IN Brief:
- CVC Capital Partners has agreed to acquire Irca from Advent through CVC Capital Partners IX.
- Irca operates 19 facilities, offers more than 7,000 products, and serves customers in over 100 countries.
- The deal reflects continued private equity interest in resilient, innovation-led food ingredients platforms.
Irca is set to enter a new ownership phase after CVC Capital Partners agreed to acquire the Italian food ingredients group from Advent.
The transaction will be made through CVC Capital Partners IX and is expected to close in the fourth quarter of 2026, subject to customary regulatory approvals. Irca produces value-added ingredients and semi-finished products for pastry, bakery, chocolate, and ice cream applications, serving artisanal, foodservice, and industrial food manufacturing channels.
The company operates a global manufacturing and distribution platform spanning 19 facilities and more than 7,000 products, with customers in over 100 countries.
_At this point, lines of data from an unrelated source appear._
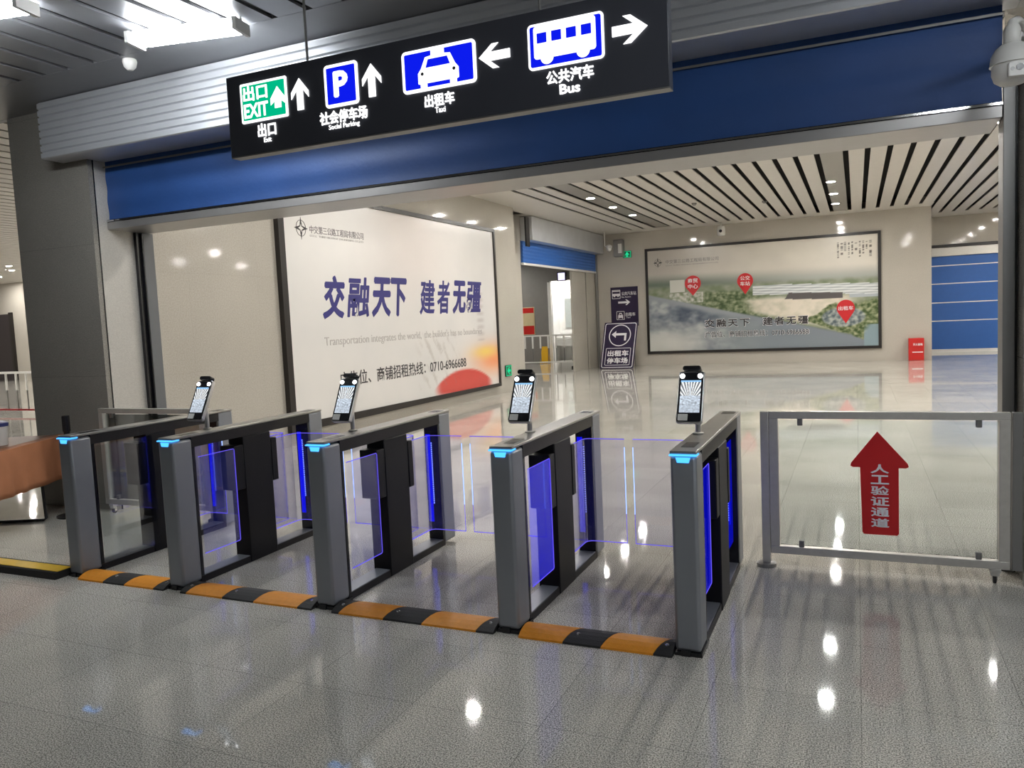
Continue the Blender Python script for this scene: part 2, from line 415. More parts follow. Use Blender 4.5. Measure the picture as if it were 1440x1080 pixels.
# hall on the far left, seen past the pillar
mb = MB(); x = -36.5
while x < -14.4: mb.box(x, x + .29, 5.35, 23, ZC, ZC + .02); x += .353
while x < -7.7: mb.box(x, x + .29, 5.35, 18.44, ZC, ZC + .02); x += .353
struct(mb.obj('ceiling_left_hall', M['hallceil']), 'pale strip ceiling of the hall beyond the left pillar', 'ceiling')
struct(box('ceiling_left_void', M['plenum'], -37, -7.62, 5.35, 23, ZC + .25, ZC + .3), 'dark void above the left hall ceiling', 'ceiling')
struct(box('wall_left_far', M['creamx'], -37, -14.3, 23, 23.3, 0, ZC + .3), 'cream far wall of the left hall', 'wall')
struct(box('wall_left_end', M['cream'], -37.3, -37, -7, 23.3, 0, ZC + .3), 'cream end wall of the left hall', 'wall')
struct(box('wall_left_side', M['creamx'], -14.3, -8.2, 18.44, 18.6, 0, ZC + .3), 'cream wall between left hall and side room', 'wall')
d = struct(box('door_1', M['door'], -36.4, -34.25, 22.9, 23.0, 0, 2.95), 'dark brown door in the far wall of the left hall', 'door')
box('door_frame', M['frameblack'], -34.25, -34.1, 22.88, 23.0, 0, 3.02, d)
# side room behind the doorway
mb = MB(); mb.box(-14.3, -14.1, 18.6, 28, 0, ZC); mb.box(-14.3, -10.45, 27.5, 27.7, 0, ZC); mb.box(-10.45, -9.25, 27.5, 27.7, 3.05, ZC); mb.box(-9.25, -8.2, 27.5, 27.7, 0, ZC)
struct(mb.obj('wall_side_room', M['darkroom']), 'grey walls of the side room behind the doorway', 'wall')
mb = MB(); mb.box(-10.8, -8.9, 29.4, 29.5, 0, 3.4); mb.box(-10.9, -10.8, 27.7, 29.5, 0, 3.4); mb.box(-8.9, -8.8, 27.7, 29.5, 0, 3.4)
struct(mb.obj('wall_washroom', M['tilewhite']), 'bright white washroom walls', 'wall')
struct(box('ceiling_side_room', M['darkroom'], -14.3, -8.2, 18.6, 27.7, 3.78, 3.85), 'grey ceiling of the side room', 'ceiling')
struct(box('ceiling_washroom', M['tilewhite'], -10.9, -8.8, 27.7, 29.5, 3.4, 3.45), 'white washroom ceiling', 'ceiling')
mb = MB(); mb.box(-10.52, -10.40, 27.42, 27.5, 0, 3.0)
struct(mb.obj('trim_3', M['whitepaint']), 'pale frame at the washroom opening', 'doorway trim')
# near hall: pillars, ceiling, walls behind the camera
struct(box('pillar', M['granite'], -7.62, -6.56, 5.27, 5.32, 0, 4.7), 'granite face of the pillar left of the opening, shade in its dark colour', 'pillar')
struct(box('trim_6', M['black'], -6.575, -6.556, 5.318, 5.330, 0, 3.34), 'dark joint on the left pillar corner', 'pillar trim')
struct(box('pillar_side', M['granite_side'], -7.62, -6.558, 5.330, 5.92, 0, 4.7), 'polished side of the left pillar, hall light in its pale colour', 'pillar')
struct(box('pillar_right', M['granite'], .87, 4.4, 5.27, 5.95, 0, 4.7), 'granite pillar right of the opening', 'pillar')
struct(box('trim_4', M['granite_side'], -6.56, .87, 5.55, 5.95, 3.45, 4.7), 'stone lintel hidden behind the shutter housing', 'lintel')
mb = MB(); x = -9.1; y1 = 4.60
while x < 4.2: mb.box(x, x + .245, -6.8, y1, ZF, ZF + .02); x += .30
mb.box(-9.1, 4.4, y1, 5.27, ZF - .001, ZF + .03)
struct(mb.obj('ceiling_near', M['frontceil']), 'dark grey metal strip ceiling over the near hall', 'ceiling')
struct(box('ceiling_near_void', M['plenum'], -9.1, 4.4, -7, 5.27, ZF + .12, ZF + .16), 'dark void above the near strip ceiling', 'ceiling')
struct(box('trim_5', M['frontceil'], -37, -7.62, 5.28, 5.34, ZF, ZC + .3), 'grey fascia where the near ceiling ends', 'fascia')
struct(box('ceiling_near_left', M['frontceil'], -37, -9.1, -7, 5.28, ZF, ZF + .1), 'dark grey ceiling of the near hall beyond the strips', 'ceiling')
struct(box('wall_front', M['granite'], -37, 4.4, -7.2, -7, 0, 4.7), 'granite wall behind the camera', 'wall')
struct(box('wall_near_right', M['granite_side'], 4.4, 4.6, -7, 5.95, 0, 4.7), 'stone right wall of the near hall', 'wall')

# ------------------------------------------------------------------ lamps
def downlight(x, y, z, label, group, r=.085):
    t = thing('downlight', label, 'ceiling light', (x, y, z), 0, group)
    MB().ring(disc(0, 0, r + .025), disc(0, 0, r), (V3((0, 0, 0)), V3((1, 0, 0)), V3((0, -1, 0)), V3((0, 0, -1))), -.005, .006).obj('trim_ring', M['whitepaint'], t)
    MB().lathe([(r, -.004), (r, .008)], 24).obj('lamp', M['e_down'], t)
    return t
dl0 = None
def place_dl(x, y, z, label, group):
    global dl0
    if dl0 is None:
        dl0 = downlight(x, y, z, label, group); return
    c = copy_tree(dl0); c.location = (x, y, z); c['label'] = label; c['group'] = group
order = ['nearest', 'middle', 'farthest']
for i, y in enumerate((17.18, 18.96, 20.82)):
    place_dl(-5.46, y, ZC + .01, f'round white downlight, {order[i]} of the three in the left ceiling row', 'downlights in the left ceiling row')
for i, y in enumerate((18.52, 20.53, 22.53)):
    place_dl(-.48, y, ZC + .01, f'round white downlight, {order[i]} of the three in the row above the aerial poster', 'downlights in the middle ceiling row')
for y in (13.8, 10.3, 7.6):
    place_dl(-5.46, y, ZC + .01, 'round white downlight hidden above the shutter in the left ceiling row', 'hidden downlights of the left ceiling row')
for y in (14.4, 12.35, 8.0):
    place_dl(-.48, y, ZC + .01, 'round white downlight hidden above the shutter in the middle ceiling row', 'hidden downlights of the middle ceiling row')
for x, y in [(4.33 + 3.18 * (k % 2), 7.4 + 1.55 * k) for k in range(13)]:  # unseen rows added to light the far hall more evenly
    place_dl(x, y, ZC + .002, 'added unseen downlight beyond the right edge of the opening', 'hidden downlights of the right ceiling row')
for x, y in ((2.0, 14.1), (2.0, 10.4), (5.9, 6.9)):  # first read from a floor reflection, other two added to lighten the floor
    place_dl(x, y, ZC + .002, 'added unseen downlight beyond the right edge of the opening', 'hidden downlights of the right ceiling row')
place_dl(-26.5, 17.9, ZC - .003, 'round white downlight, upper of two beside the left pillar', 'downlights of the left hall')
place_dl(-33.4, 22.0, ZC - .003, 'round white downlight, lower of two beside the left pillar', 'downlights of the left hall')
for x, y in ((-12, 8.5), (-12, 12), (-12, 16), (-18, 8), (-18, 14), (-18, 20), (-24, 10), (-24, 21), (-31, 15), (-29.5, 20.5), (-25.5, 15), (-21, 17), (-21, 8), (-34, 18), (-17.5, 11), (-20.5, 11.5), (-24, 14), (-28, 19), (-31, 20.5)):  # unseen lamps put in to brighten the left hall
    place_dl(x, y, ZC - .003, 'added round downlight of the left hall, unseen behind the pillar', 'added unseen downlights of the left hall')
for x, y in ((-12.3, 26), (-10.5, 22.5)):
    place_dl(x, y, 3.779, 'round white downlight of the side room hidden above its doorway', 'hidden downlights of the side room')
for x in (-10.1, -9.4):
    place_dl(x, 28.6, 3.399, 'round white downlight of the bright washroom', 'hidden downlights of the washroom')

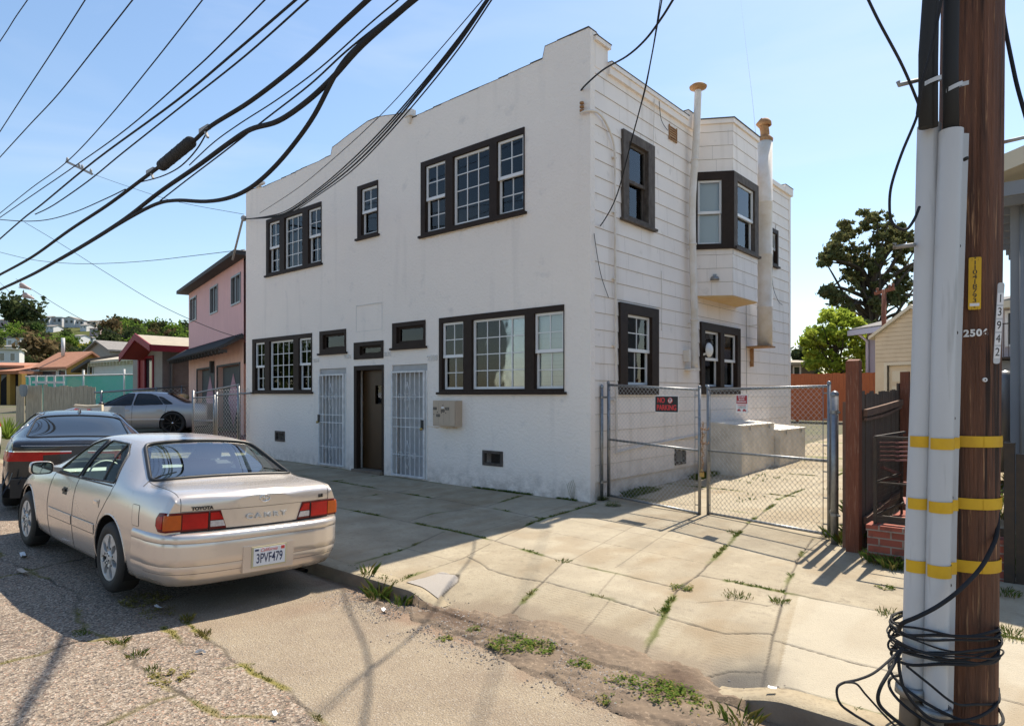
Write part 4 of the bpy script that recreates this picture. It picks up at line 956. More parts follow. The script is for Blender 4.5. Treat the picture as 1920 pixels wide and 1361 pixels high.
def make_car(name, label, group, P, paint, hero=False):
    car = thing(name, label, 'car', (0,0,0), group)
    bm = car_body(P, 4 if hero else 3); reach = .016 if hero else .03
    sf = Surf(bm)
    WR = P['wr']; glass = P.get('glass', 'darkglass')
    cutf = []; parts = []
    for k, poly in enumerate(P['side_windows']):
        pl = rounded(poly, .035)
        for sg in (1, -1):
            parts.append((('side_window', pl, 'side', sg), cut(bm, pl, 'xz', lambda c, sg=sg: c.y*sg > .3, reach), [sf.side(p[0], p[1], sg) for p in densify([(a, b, 0) for a, b in pl], .04, True)]))
    for nm, poly in (('rear_window', P['rear_window']), ('windscreen', P['windscreen'])):
        pl = rounded(poly+[(a, -b) for a, b in poly[::-1]], .06)
        parts.append(((nm, pl, 'top', 1), cut(bm, pl, 'xy', lambda c: c.z > .9, reach), [sf.top(p[0], p[1]) for p in densify([(a, b, 0) for a, b in pl], .04, True)]))
    arch = []
    for wx in P['axles']:
        pl = [(wx+P['ar']*math.cos(t), P['az']+P['ar']*math.sin(t)) for t in np.linspace(-.30, math.pi+.30, 40)]+[(wx-P['ar']*.9, -.2), (wx+P['ar']*.9, -.2)]
        for sg in (1, -1):
            arch += cut(bm, pl, 'xz', lambda c, sg=sg: c.y*sg > .55, reach)
            rim_ = [sf.side(p[0], p[1], sg) for p in pl[1:39]]
            parts.append(('arch', None, rim_))
    bm.normal_update()
    wins = []
    for nm, fs, pts in parts:
        if nm == 'arch': continue
        wins.append((nm[0], pane_patch(sf, nm[1], nm[2], nm[3], nm[0], glass), pts)); cutf += fs
    bmesh.ops.delete(bm, geom=list(set(cutf+arch)), context='FACES')
    for f in bm.faces: f.smooth = True
    me = bpy.data.meshes.new('body'); bm.to_mesh(me); me.materials.append(M[paint]); body = bpy.data.objects.new('body', me); COL.objects.link(body); attach(body, car)
    for nm, o, pts in wins:
        nm = (nm,)
        attach(o, car)
        P_ = [p+n*.001 for p, n in pts if p is not None]
        ribbon(P_, (.019 if nm[0] == 'rear_window' else .011) if hero else .012, 'trimblack', 'window_seal', o, close=True)
    for nm, fs, pts in parts:
        if nm == 'arch': ribbon([p-n*.004 for p, n in pts if p is not None], .009, paint, 'arch_lip', body)
    # wheel wells and underbody
    for wx in P['axles']:
        for sg in (1, -1):
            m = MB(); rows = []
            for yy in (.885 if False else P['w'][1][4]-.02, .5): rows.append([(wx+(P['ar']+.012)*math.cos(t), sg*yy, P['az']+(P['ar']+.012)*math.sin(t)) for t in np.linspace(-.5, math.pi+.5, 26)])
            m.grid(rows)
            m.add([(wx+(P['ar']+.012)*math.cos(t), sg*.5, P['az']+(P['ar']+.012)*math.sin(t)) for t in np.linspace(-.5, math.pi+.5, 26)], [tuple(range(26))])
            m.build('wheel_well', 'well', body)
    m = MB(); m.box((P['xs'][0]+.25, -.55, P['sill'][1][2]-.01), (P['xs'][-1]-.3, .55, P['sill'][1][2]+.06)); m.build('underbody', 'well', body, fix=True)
    for wx in P['axles']:
        for sg in (1, -1): wheel(car, wx, sg*(P['w'][1][4]-.108), sg, P['wheelr'], .205, P['wstyle'], P['rimr'], P['rimmat'])
    return car, body, sf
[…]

Since Advent’s investment, Irca has grown revenue from €370m in 2021 to around €1.5bn today through acquisitions, manufacturing investment, international expansion, and broader customer reach.
CVC plans to work with Irca’s management team on operational excellence across manufacturing and supply chain, selected add-on acquisitions, and further international expansion, particularly across the United States and EMEA. That approach points toward continued scale-building in higher-value ingredient systems rather than a shift toward commodity supply.
Private equity interest in food ingredients has remained active where suppliers combine resilience, technical capability, and repeat purchasing. Ingredients platforms can defend margins when they provide formulation support, customer proximity, and specialised applications rather than raw material supply alone. Bakery, pastry, chocolate, gelato, coatings, fillings, creams, and semi-finished systems all depend on consistency and technical service.
Ingredient supply has become more strategically important as manufacturers manage cost movement, climate exposure, biodiversity expectations, and raw material complexity. Recent discussion around ingredient risk and sourcing resilience has shown how procurement decisions are moving closer to operations, quality, and product development.
Irca’s scale makes the acquisition relevant beyond financial ownership. Large ingredient suppliers are increasingly expected to help customers manage formulation, supply continuity, compliance, and innovation under volatile conditions. In bakery and confectionery, those pressures are particularly visible as cocoa volatility, sugar reduction, palm oil scrutiny, and cleaner-label expectations reshape recipe development.
New ingredient systems are already moving into established categories, including cocoa-free and no-added-sugar alternatives for confectionery and bakery. These developments increase demand for suppliers that can support reformulation without sacrificing taste, texture, process stability, or shelf life.
Irca’s broad portfolio gives it exposure to many of those needs. Fillings, creams, chocolate ingredients, bakery mixes, gelato systems, and decorations all sit in categories where manufacturers need product consistency and rapid development support. An ingredient supplier with international manufacturing and application expertise can help customers adapt products to new claims, regional tastes, processing conditions, and pack formats.
The acquisition also continues consolidation in specialist food ingredients. Scale can support global distribution, investment in manufacturing assets, technical centres, regulatory expertise, and bolt-on acquisitions. It can also improve resilience when raw material availability or customer demand fluctuates across regions.
Integration will be the test. Ingredient groups built through acquisition must preserve local expertise and customer relationships while improving procurement, quality systems, manufacturing discipline, and portfolio management. Excessive centralisation can weaken application support, while fragmented systems can limit efficiency and supply-chain visibility.
Customers may see broader international support, deeper manufacturing investment, and an expanded acquisition pipeline under CVC ownership. They may also see sharper focus on scalable platforms, margin discipline, and portfolio performance. Private equity ownership typically accelerates growth priorities where a business already has strong market position and operational improvement potential.
Irca’s development from Italian heritage brand to global ingredient platform reflects the direction of the sector. Food manufacturers increasingly want suppliers that combine technical depth, reliable scale, innovation, and international reach. CVC’s acquisition will test how effectively that scale can be converted into manufacturing strength and customer advantage.